I've worked all my life, from the age of 13 up to today(57). About 4.5 of those years, I got a green check from uncle for wearing a green suit and black boots. It was a pretty good exchange in all.
There has not been a day outside my armed forces service that I haven't been employed, or worked as a sole proprietor, making money for a corp, or myself, or both. Along the way, I got some letters after my name, and used them to some effect getting the younger generation ready to do the same.
Now, I don't crow about this cause I want any kind of recognition, it's what I did and do. I mention it because I can look back at some things in my past and now present that make a difference.
Thinking about the takers, consumers, and functional deadbeats(physically able to work, but too lazy/drunk/stoned) all segments of society agree that they have grown too large in the past 30-ish years. So, we have all these people, who contribute very little to the US membership as a whole, but still enjoy the benefits of a plasma tv so they can watch Springer, and have a Chevy in the garage, and the house/apt is air conditioned, and when they fall down drunk go to the same ER that I go to, and get to travel on the same comm planes I do, and there is this vast middle America out there that is sorely divided between those who work, and those who take. When you think of them, they are no longer bothered by their lack of contribution. For some, it's become the ghetto equivalent of 'getting one over' on the rest of us.

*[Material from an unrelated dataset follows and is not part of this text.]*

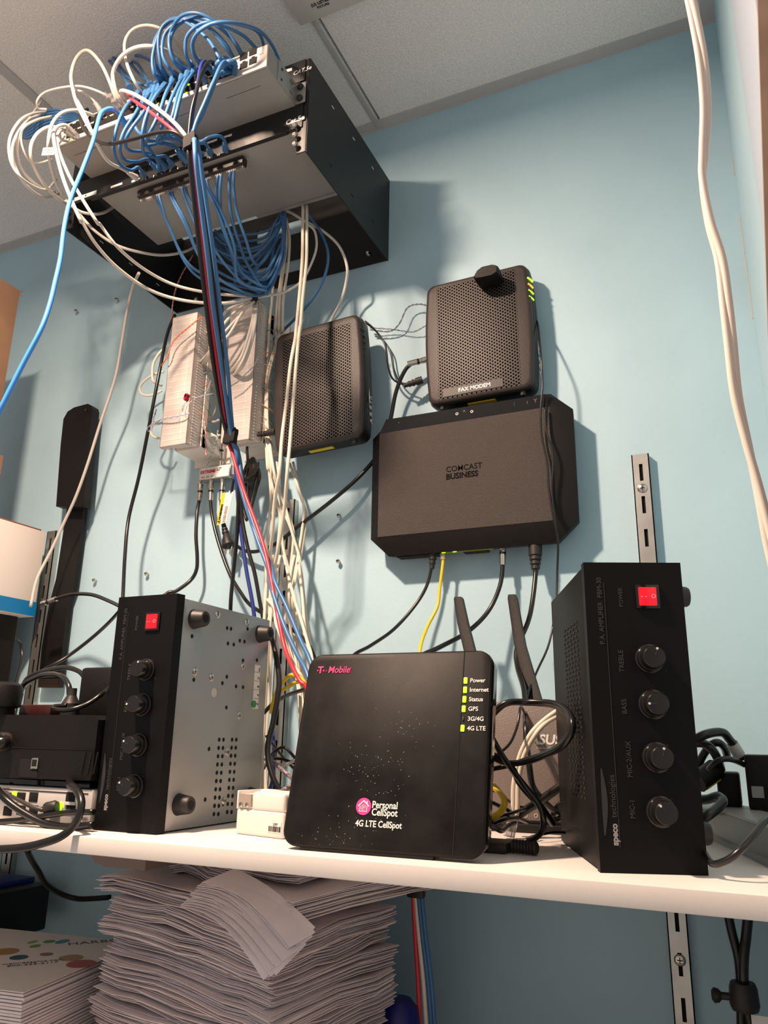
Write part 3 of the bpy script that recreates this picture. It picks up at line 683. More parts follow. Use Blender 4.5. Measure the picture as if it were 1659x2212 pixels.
for x, y in ((1065, 230), (1315, 295), (873, 715), (1014, 765), (1281, 672), (1250, 1090), (1148, 1400), (1118, 1818)):
    q = on_face(ampL, *vp('M', x, y), AW-.0012, 0); h = MB().cyl((AW-.0013, q.y, q.z), (AW+.0002, q.y, q.z), 1, prof=[(0, .0052), (.5, .0050), (1, .0035)], n=14).build('plate_screw', NICKEL, ampL, world=False)
    k = MB(); k.box((AW+.0001, q.y-.0024, q.z-.0004), (AW+.0004, q.y+.0024, q.z+.0004)); k.box((AW+.0001, q.y-.0004, q.z-.0024), (AW+.0004, q.y+.0004, q.z+.0024)); k.build('cross_slot', DARK, h, world=False)
q = on_face(ampL, *vp('M', 1034, 893), AW-.0012, 0); MB().cyl((AW-.0013, q.y, q.z), (AW-.0008, q.y, q.z), .0058, n=18).build('round_sticker', mat('pale_grey_sticker', (.52, .50, .48), .5), ampL, world=False)
qa, qb = on_face(ampL, *vp('M', 1385, 655), AW-.0012, 0), on_face(ampL, *vp('M', 1440, 1035), AW-.0012, 0)
y0_, y1_ = qa.y, qa.y+.0135
lb = MB().box((AW-.0013, y0_, qb.z), (AW-.0007, y1_, qa.z)).build('inspection_label', LABW, ampL, world=False)
for k, c_ in enumerate('MCBFP'):
    z_ = qa.z-(qa.z-qb.z)*(k+.75)/5
    letters(c_, .0062, face_matrix((AW-.0005, y1_-.002, z_+.001), (0, 0, -1), (0, 1, 0)) @ Matrix.Translation((-.004, -.003, 0)), LETD, lb)
    if k: MB().box((AW-.0008, y0_, z_+.0105), (AW-.0005, y1_, z_+.0109)).build('label_rule', LETG, lb, world=False)
MB().cyl((AW-.0008, y0_+.003, qb.z+.006), (AW-.0003, y0_+.003, qb.z+.006), .0050, n=18).build('green_dot', mat('green_sticker', (.02, .30, .05), .5), lb, world=False)
# vent slots in the cover of the right amplifier
b = MB()
for i in range(37):
    z_ = .222-i*.0046
    for k in range(5):
        y_ = .047+.0175*k+(.0045 if i % 2 else 0)
        b.box((-.0002, y_, z_-.0010), (.0008, y_+.0085, z_+.0010))
b.build('vent_slots', DARK, ampR, world=False)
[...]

The revolution is coming. In a strange twist of history, this revolution won't come from the poor, the lazy, the itinerant, it will come from the contributors. We will meet the enemy, either on the floor of the HR/Senate, or we will meet them in the street. Frankly, I don't give much hope for the welfare class/lazy/deadbeat when the contributors get fed up with it. Once the breakdown of rules begins, that genie isn't going to go back in the bottle until there are quite a few necks being stretched.